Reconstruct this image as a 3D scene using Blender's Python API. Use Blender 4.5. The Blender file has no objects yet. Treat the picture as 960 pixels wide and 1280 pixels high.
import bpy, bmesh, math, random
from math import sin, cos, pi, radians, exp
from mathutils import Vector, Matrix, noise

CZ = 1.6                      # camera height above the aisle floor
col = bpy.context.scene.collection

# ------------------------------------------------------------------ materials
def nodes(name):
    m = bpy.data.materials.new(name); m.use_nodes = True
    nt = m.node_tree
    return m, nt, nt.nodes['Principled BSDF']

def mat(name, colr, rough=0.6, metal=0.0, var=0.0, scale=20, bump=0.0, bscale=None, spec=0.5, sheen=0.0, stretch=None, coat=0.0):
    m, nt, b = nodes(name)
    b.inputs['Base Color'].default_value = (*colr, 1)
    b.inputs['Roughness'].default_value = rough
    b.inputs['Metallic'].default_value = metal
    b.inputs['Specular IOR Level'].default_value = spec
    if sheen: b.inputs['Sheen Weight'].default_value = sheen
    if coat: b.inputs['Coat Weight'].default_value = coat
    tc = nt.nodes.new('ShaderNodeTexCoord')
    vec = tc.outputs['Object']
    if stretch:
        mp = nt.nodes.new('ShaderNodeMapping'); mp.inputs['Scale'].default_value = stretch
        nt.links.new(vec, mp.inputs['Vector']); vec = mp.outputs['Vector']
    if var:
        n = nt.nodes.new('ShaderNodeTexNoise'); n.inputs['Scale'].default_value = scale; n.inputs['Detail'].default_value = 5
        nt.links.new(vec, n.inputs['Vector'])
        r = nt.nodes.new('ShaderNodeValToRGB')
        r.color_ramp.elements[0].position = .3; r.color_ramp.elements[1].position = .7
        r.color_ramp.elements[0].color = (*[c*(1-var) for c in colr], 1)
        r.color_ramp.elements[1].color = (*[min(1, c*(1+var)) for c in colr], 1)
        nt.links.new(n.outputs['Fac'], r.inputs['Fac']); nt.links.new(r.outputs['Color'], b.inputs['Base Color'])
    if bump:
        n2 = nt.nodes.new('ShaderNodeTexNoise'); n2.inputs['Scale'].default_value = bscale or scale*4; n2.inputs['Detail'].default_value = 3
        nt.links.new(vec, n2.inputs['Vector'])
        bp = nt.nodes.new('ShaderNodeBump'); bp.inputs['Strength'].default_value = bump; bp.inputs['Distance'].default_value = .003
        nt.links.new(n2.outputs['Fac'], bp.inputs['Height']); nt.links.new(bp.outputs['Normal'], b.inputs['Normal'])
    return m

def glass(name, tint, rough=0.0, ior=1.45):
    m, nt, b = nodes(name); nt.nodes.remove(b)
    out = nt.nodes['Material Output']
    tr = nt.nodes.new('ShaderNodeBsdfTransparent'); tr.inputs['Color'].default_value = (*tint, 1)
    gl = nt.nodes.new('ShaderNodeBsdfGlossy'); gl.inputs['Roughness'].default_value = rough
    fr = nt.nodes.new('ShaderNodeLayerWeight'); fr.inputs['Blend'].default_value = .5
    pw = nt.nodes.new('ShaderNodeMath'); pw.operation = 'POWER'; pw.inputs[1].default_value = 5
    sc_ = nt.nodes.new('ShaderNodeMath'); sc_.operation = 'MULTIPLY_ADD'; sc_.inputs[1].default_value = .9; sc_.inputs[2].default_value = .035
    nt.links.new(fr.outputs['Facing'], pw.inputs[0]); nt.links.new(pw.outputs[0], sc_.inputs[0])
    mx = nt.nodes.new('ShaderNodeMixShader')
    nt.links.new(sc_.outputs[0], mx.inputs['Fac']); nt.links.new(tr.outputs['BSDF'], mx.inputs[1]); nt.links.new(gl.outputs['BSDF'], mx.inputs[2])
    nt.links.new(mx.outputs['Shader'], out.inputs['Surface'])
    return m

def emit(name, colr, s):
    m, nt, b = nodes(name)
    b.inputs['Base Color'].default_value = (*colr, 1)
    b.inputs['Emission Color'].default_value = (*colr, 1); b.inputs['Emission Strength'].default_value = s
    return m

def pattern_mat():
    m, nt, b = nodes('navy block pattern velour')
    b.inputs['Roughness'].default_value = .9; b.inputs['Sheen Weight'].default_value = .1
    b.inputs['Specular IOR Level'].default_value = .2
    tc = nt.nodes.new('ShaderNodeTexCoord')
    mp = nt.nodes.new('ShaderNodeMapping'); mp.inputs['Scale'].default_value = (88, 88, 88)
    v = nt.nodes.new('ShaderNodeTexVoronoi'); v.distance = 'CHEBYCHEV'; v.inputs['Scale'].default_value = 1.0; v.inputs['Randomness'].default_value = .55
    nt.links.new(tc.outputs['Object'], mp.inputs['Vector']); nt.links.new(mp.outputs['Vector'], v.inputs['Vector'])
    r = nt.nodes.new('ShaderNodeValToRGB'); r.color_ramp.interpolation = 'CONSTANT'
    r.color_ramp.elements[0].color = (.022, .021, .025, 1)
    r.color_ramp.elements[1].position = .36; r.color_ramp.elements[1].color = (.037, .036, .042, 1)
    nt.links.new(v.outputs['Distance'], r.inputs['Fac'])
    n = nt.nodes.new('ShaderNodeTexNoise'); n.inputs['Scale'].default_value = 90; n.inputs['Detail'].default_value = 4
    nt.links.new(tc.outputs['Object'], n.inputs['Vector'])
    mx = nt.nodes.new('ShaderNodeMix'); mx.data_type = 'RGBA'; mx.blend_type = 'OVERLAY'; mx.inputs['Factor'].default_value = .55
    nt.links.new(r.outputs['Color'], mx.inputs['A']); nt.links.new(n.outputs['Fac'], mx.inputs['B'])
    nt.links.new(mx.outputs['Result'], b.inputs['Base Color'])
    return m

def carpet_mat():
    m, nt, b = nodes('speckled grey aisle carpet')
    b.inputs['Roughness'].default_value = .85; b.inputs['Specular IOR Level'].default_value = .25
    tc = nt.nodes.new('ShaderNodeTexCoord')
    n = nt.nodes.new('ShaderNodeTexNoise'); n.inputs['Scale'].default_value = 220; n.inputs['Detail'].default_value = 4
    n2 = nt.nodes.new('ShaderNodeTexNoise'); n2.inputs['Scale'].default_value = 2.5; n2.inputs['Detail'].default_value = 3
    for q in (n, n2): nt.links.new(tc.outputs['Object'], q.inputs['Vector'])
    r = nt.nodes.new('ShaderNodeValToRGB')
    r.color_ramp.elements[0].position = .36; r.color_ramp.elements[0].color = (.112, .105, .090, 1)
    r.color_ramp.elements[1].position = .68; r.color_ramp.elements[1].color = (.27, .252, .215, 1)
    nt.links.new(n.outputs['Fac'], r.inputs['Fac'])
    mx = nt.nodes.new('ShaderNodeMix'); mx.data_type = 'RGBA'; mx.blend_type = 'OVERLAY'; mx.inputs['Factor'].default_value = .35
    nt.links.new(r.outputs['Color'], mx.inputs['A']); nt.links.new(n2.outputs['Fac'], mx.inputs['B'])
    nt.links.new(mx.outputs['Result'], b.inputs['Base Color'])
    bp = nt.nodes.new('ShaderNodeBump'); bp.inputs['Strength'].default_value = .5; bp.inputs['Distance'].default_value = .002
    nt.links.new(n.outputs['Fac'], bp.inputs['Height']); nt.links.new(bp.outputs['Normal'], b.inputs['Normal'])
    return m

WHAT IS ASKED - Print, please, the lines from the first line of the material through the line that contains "return m, nt, nt.nodes['Principled BSDF']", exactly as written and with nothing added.

CORRECT ANSWER -
Reconstruct this image as a 3D scene using Blender's Python API. Use Blender 4.5. The Blender file has no objects yet. Treat the picture as 960 pixels wide and 1280 pixels high.
import bpy, bmesh, math, random
from math import sin, cos, pi, radians, exp
from mathutils import Vector, Matrix, noise

CZ = 1.6                      # camera height above the aisle floor
col = bpy.context.scene.collection

# ------------------------------------------------------------------ materials
def nodes(name):
    m = bpy.data.materials.new(name); m.use_nodes = True
    nt = m.node_tree
    return m, nt, nt.nodes['Principled BSDF']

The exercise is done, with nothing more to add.